Stranded in Mexico, Cubans Seek Refugee Status

By Kausha Luna on March 1, 2017

Over 50 Cubans, whose original intention was to cross the border into the United States, are now asking the Mexican government to allow them to stay in the country.

President Obama announced the end of the "wet foot, dry foot" policy with only a few days left in office. This outdated policy allowed all Cuban nationals who reached U.S. soil to be paroled into the country and receive legal status (those intercepted at sea were returned). As a result of the change in policy, Cubans (many of whom travelled through multiple Central American countries first) are stranded in Mexico, looking for an alternative to deportation.

Most recently a group of Cuban aliens presented themselves to Mexico's immigration officials in hopes of acquiring a salvaconducto, a safe-conduct permit which allows them legal transit through Mexico for a given number of days, but they were too late. Mexico began to deport Cuban illegal aliens soon after the end of the wet foot, dry foot policy. Consequently, the group members protested and requested that they be informed on how to apply for refugee status.

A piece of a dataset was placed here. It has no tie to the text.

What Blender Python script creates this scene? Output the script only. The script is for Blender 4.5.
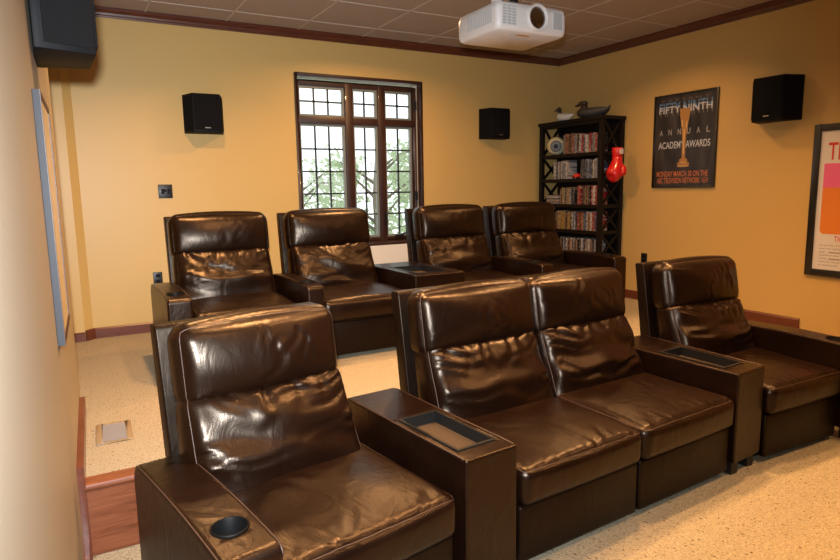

Per Mexico's Law on Refugees, Complementary Protection, and Political Asylum, all foreigners in the national territory have the right to solicit refugee status, despite illegal entry. Also, any immigration proceedings initiated due to illegal entry are suspended for those who request refugee status, and remain suspended until a decision is made about the requested status. Additionally, those who do not qualify for refugee status may then request complementary protection, which grants permanent resident status. Deportation processes are also be suspended for those seeking complementary protection.

Data from the Mexican Commission for Refugee Assistance shows that 98 Cubans requested refugee status in 2013, 39 of whom completed the proceedings. The other 59 abandoned or desisted the proceedings. Of the 39 who completed the process, 3 were granted refugee status and 36 were not recognized for either refugee status or complementary protection. In 2014, 96 Cubans requested refugee status, 8 concluded the proceedings, and 2 were recognized as refugees. The following year 37 islanders solicited refugee status, 7 concluded the process, and one was recognized as a refugee.

In July 2015 the Mexican government made it standard procedure to grant Cuban nationals with a salvoconducto, allowing them to reach the U.S. border. As a result, it can be expected that the 2016 statistics will show fewer Cubans applied for refugee status and were recognized, in comparison to previous years.

Now that the pipeline into the United States has been closed off, it is reasonable to anticipate an increase in Cuban applicants for refugee status in Mexico. However, it remains to be seen if the Mexican government will recognize more Cubans than it has in the past, or tighten its own immigration enforcement and continue deportations to the island. The latter seems more likely.